Post by neufer » Wed Dec 08, 2010 3:41 pm

http://domeofthesky.com/clicks/scheat.html wrote:
Image
Scheat (SHEE-at) / Beta Pegasi
<<Scheat (SHEE-at) derives from the Arabic - either from Al Sa'id, meaning "The Upper Arm" or from Sa'd, meaning lucky or fortunate. Related names are Sheat or Seat Alpheras ("Alpheras here is derived from the Arabic Al Faras, "The Horse." Another name for the star is Menkib from Mankib al Faras, "The Horse's Shoulder."

Scheat is a cool, red M2.5II-III bright giant or normal giant having a luminosity about 340 times that of the sun.

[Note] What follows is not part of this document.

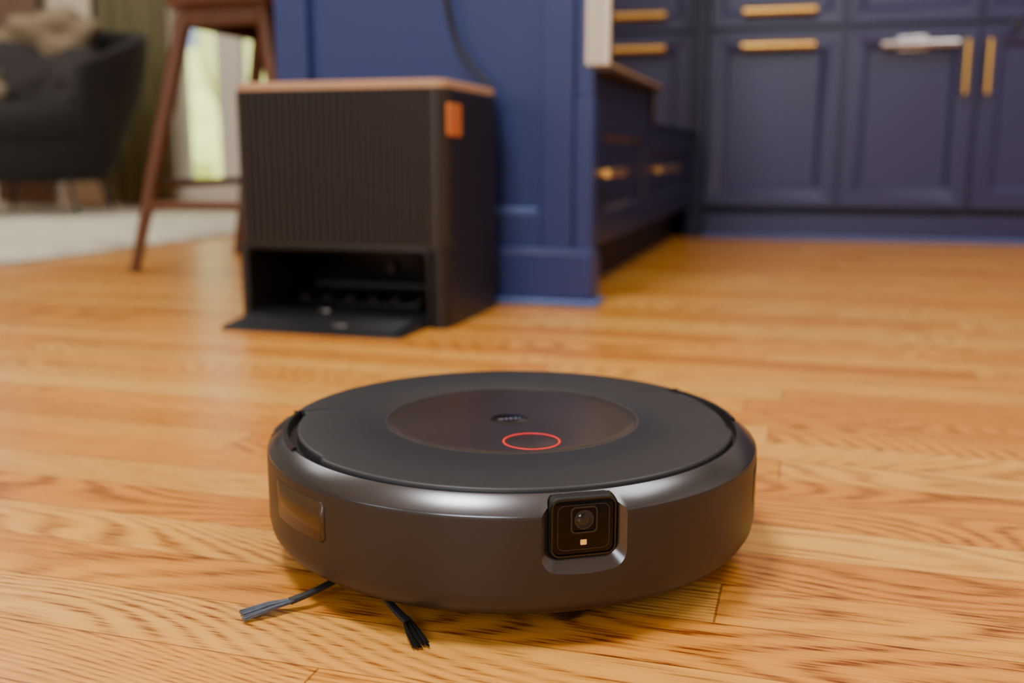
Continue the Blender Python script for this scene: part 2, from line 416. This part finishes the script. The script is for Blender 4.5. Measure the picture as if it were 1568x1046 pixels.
# ------------------------------------------------------------------ robot vacuum
rv = empty("robot_vacuum", (-0.1955, 0.6576, 0), R(16.555+13.9))
body = lathe("bumper_body", [(0, .014), (.150, .014), (.160, .0165), (.1655, .0205), (.1688, .026), (.170, .033), (.170, .0755),
       (.1697, .0775), (.1688, .0790), (.1590, .0862), (.1575, .0870), (.1562, .0868), (.1555, .0860), (.1553, .0815), (.148, .0810), (0, .0810)], M_side, rv, 240, angle=28)
body.data.materials.append(M_bevel)
for p in body.data.polygons:
    c = p.center
    if c.z > 0.0765 and Vector((c.x, c.y)).length > .1557: p.material_index = 1
def frontm(zc, tilt=0.0):
    return Matrix.Translation((0, 0, zc)) @ Matrix.Rotation(tilt, 4, 'X')
def sec(hw, hh, r, y, dz=0): return [(px, y, pz+dz) for px, pz in rrect(hw, hh, r)]
cut = loft("recess_cutter", [sec(.0310, .0285, .011, -.1745, .0005), sec(.0274, .0250, .010, -.1702, 0), sec(.0204, .0181, .0062, -.1642, .0010), sec(.0204, .0181, .0062, -.158, .0010)], M_bevel, rv, frontm(.0680))
bo = body.modifiers.new("recess", 'BOOLEAN'); bo.operation = 'DIFFERENCE'; bo.object = cut; bo.solver = 'EXACT'
try: bo.material_mode = 'TRANSFER'
except Exception: pass
bpy.context.view_layer.update()
dg = bpy.context.evaluated_depsgraph_get()
newme = bpy.data.meshes.new_from_object(body.evaluated_get(dg))
body.modifiers.clear(); body.data = newme
bpy.data.objects.remove(cut)
try:
    newme.set_sharp_from_angle(angle=R(28))
except Exception: pass
mt = frontm(.0690)
loft("camera_block", [sec(.0197, .0176, .006, -.150), sec(.0197, .0176, .006, -.1640), sec(.0190, .0169, .0055, -.1648)], M_blackm, rv, mt)
loft("camera_glass", [sec(.0178, .0158, .0045, -.1640), sec(.0178, .0158, .0045, -.1655), sec(.0172, .0152, .004, -.1658)], M_glass, rv, mt)
def ring2(name, ho, vo, ro, w, y0, y1, m, par, mtx):
    bm = bmesh.new()
    A = rrect(ho, vo, ro); B = rrect(ho-w, vo-w, max(ro-w, .0005))
    V = [[bm.verts.new(mtx @ Vector((x, y, z))) for x, z in S] for S, y in ((A, y0), (A, y1), (B, y1), (B, y0))]
    n = len(A)
    for a, b in zip(V, V[1:]+V[:1]):
        for k in range(n): bm.faces.new((a[k], a[(k+1) % n], b[(k+1) % n], b[k]))
    return finish(name, bm, m, par)
ring2("glass_rim", .0190, .0169, .0055, .0010, -.164, -.1664, M_black, rv, mt)
ring2("glass_inner_step", .0152, .0132, .0040, .0005, -.1655, -.1659, M_lensring, rv, mt)
ring2("lens_bezel", .0078, .0078, .0030, .0009, -.1655, -.1668, M_lensring, rv, frontm(.0735))
def disc(name, prof, m, loc):
    o = lathe(name, prof, m, rv, 48); o.location = loc; o.rotation_euler = (R(90), 0, 0); return o
disc("lens_ring", [(0, 0), (.0056, 0), (.0056, .0008), (.0047, .0009), (.0046, .0003), (0, .0002)], M_lensring, (0, -.1658, .0735))
disc("lens_dome", [(.0040, 0), (.0032, .0006), (.0018, .0011), (0, .0013)], M_lens, (0, -.1659, .0735))
loft("led_window", [sec(.0018, .0015, .0004, -.1655), sec(.0018, .0015, .0004, -.1662)], M_led, rv, frontm(.0602))
def patch(name, az0, az1, z0, z1, r, m, th=.0006):
    bm = bmesh.new(); n = 24; g = []
    rr = .003
    for i in range(n+1):
        a = R(az0+(az1-az0)*i/n); d = min(i, n-i)/n*abs(az1-az0)*math.pi/180*.17
        ins = 0 if d > rr else rr-math.sqrt(max(0, rr*rr-(rr-d)**2))
        g.append([bm.verts.new(((r)*math.sin(a), -(r)*math.cos(a), z)) for z in (z0+ins, z1-ins)])
    for a, b in zip(g, g[1:]): bm.faces.new((a[0], b[0], b[1], a[1]))
    o = finish(name, bm, m, rv, True, angle=80)
    md = o.modifiers.new("t", 'SOLIDIFY'); md.thickness = th; md.offset = 0
    return o
for s, nm in ((-1, "l"), (1, "r")):
    patch("ir_window_frame_"+nm, s*75.3, s*54.2, .0460, .0718, .16995, M_blackm, .0003)
    patch("ir_window_"+nm, s*75, s*54.5, .0464, .0714, .1700, M_amber, .0004)

def lid_r(deg):
    a = (deg+360) % 360
    def sm(x, a_, b_):
        t = min(1, max(0, (x-a_)/(b_-a_))); return t*t*(3-2*t)
    base = .1535
    rear = min(sm(a, 21.0, 22.5), 1-sm(a, 157.5, 159.0))
    sidew = max(min(sm((a+60) % 360, 33, 37), 1-sm((a+60) % 360, 80.0, 81.0)), min(sm(a, 159.5, 160.5), 1-sm(a, 203, 207)))
    return base+.0055*rear-.0036*sidew
bm = bmesh.new(); n = 720
def lring(off, z): return [bm.verts.new(((lid_r(i*.5)+off)*math.cos(R(i*.5)), (lid_r(i*.5)+off)*math.sin(R(i*.5)), z)) for i in range(n)]
rr_ = [lring(-.001, .0805), lring(0, .0812), lring(0, .0868), lring(-.0004, .0878), lring(-.0014, .0885), lring(-.0026, .0888), lring(-.03, .0890)]
c90 = [bm.verts.new((.0895*math.cos(R(i*.5)), .0895*math.sin(R(i*.5)), .0892)) for i in range(n)]
c91 = [bm.verts.new((.0888*math.cos(R(i*.5)), .0888*math.sin(R(i*.5)), .0884)) for i in range(n)]
c92 = [bm.verts.new((.0880*math.cos(R(i*.5)), .0880*math.sin(R(i*.5)), .0884)) for i in range(n)]
seq = rr_+[c90, c91, c92]
for a, b in zip(seq, seq[1:]):
    for k in range(n): bm.faces.new((a[k], a[(k+1) % n], b[(k+1) % n], b[k]))
bm.faces.new(c92); bm.faces.new(rr_[0][::-1])
finish("lid", bm, M_lid, rv, angle=50)
lathe("smoked_disc", [(0, .0889), (.080, .0889), (.0868, .0888), (.0874, .0884)], M_inset, rv, 160)
lathe("disc_rim", [(.0874, .0884), (.0878, .0892), (.0888, .0894), (.0895, .0892)], M_ring, rv, 160)
for s in (-1, 1):
    box("seam_%s" % ("l" if s < 0 else "r"), min(s*.112, s*.1500), max(s*.112, s*.1500), .0543, .0553, .0880, .0891, M_blackm, rv)
prof = [(.1556, .082), (.1556, .0882), (.1562, .0888), (.1578, .0888), (.1590, .0876), (.1592, .084)]
lathe("arm_rail_r", prof, M_blackm, rv, 60, -14, 21)
lathe("arm_rail_l", prof, M_blackm, rv, 60, 159, 194)
prof = [(.1600, .080), (.1600, .0868), (.1640, .0852), (.1695, .0806), (.1706, .078), (.1706, .060), (.1690, .060)]
lathe("arm_pivot_l", prof, M_bevel, rv, 20, 161, 166)
lathe("arm_pivot_r", prof, M_bevel, rv, 20, 14, 19)
for s, a in (("l", 170), ("r", 10)):
    lathe("bumper_gap_"+s, [(.1585, .0868), (.1692, .0793), (.1703, .0760), (.1703, .0300), (.1690, .0300)], M_black, rv, 2, a-.3, a+.3)
tor = bmesh.new()
Rm, rm = .0183, .00065
rings = [[tor.verts.new(((Rm+rm*math.cos(R(b*45)))*math.cos(R(a*3)), (Rm+rm*math.cos(R(b*45)))*math.sin(R(a*3)), rm*.5*math.sin(R(b*45)))) for b in range(8)] for a in range(120)]
for i in range(120):
    for k in range(8): tor.faces.new((rings[i][k], rings[(i+1) % 120][k], rings[(i+1) % 120][(k+1) % 8], rings[i][(k+1) % 8]))
t = finish("status_ring", tor, M_red, rv); t.location = (-.0020, -.0612, .0889)
t = lathe("clean_button", [(0, .0003), (.0168, .0002), (.0174, 0)], M_btn, rv, 64); t.location = (-.0020, -.0612, .0889)
t = lathe("logo_badge", [(0, .0004), (.0130, .0003), (.0136, 0)], M_black, rv, 64); t.location = (-.003, -.004, .0889)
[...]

Burnham lists the diameter of the star as 0.021 arc seconds, which would correspond to 1.3 AU or 280 times the diameter of the sun. Burnham assesses the effective temperature of the star as 3100 K and the mass as five times that of the sun. According to Burnham the star is an irregular variable whose Apparent Magnitude varies between 2.1 and 3.0 with an irregular period.>>
bystander wrote:Double vision: New instrument casts its eyes to the sky
NASA JPL | Planet Quest | 06 Dec 2010
The Large Binocular Telescope Interferometer has taken its first images of the star Beta Peg in the constellation Pegasus -- an encouraging start for an instrument designed to probe the cosmic neighborhoods where Earth-like planets could exist.

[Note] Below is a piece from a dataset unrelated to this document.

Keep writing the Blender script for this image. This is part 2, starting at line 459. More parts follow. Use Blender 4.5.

Eight years in development, the NASA-funded instrument combines beams of light from twin 8.4-meter (28-foot) mirrors mounted atop the Large Binocular Telescope on Mount Graham, Ariz. "By combining the light of the telescopes, we're able to realize its full potential," said Project Manager Tom McMahon of the University of Arizona, Tucson. "Together, the two mirrors form the largest single-mount telescope in the world."

"The quality of the first-light images is wonderful," said the principal investigator for the project, Phil Hinz of the University of Arizona. "The telescope was stable and the instrument was working properly."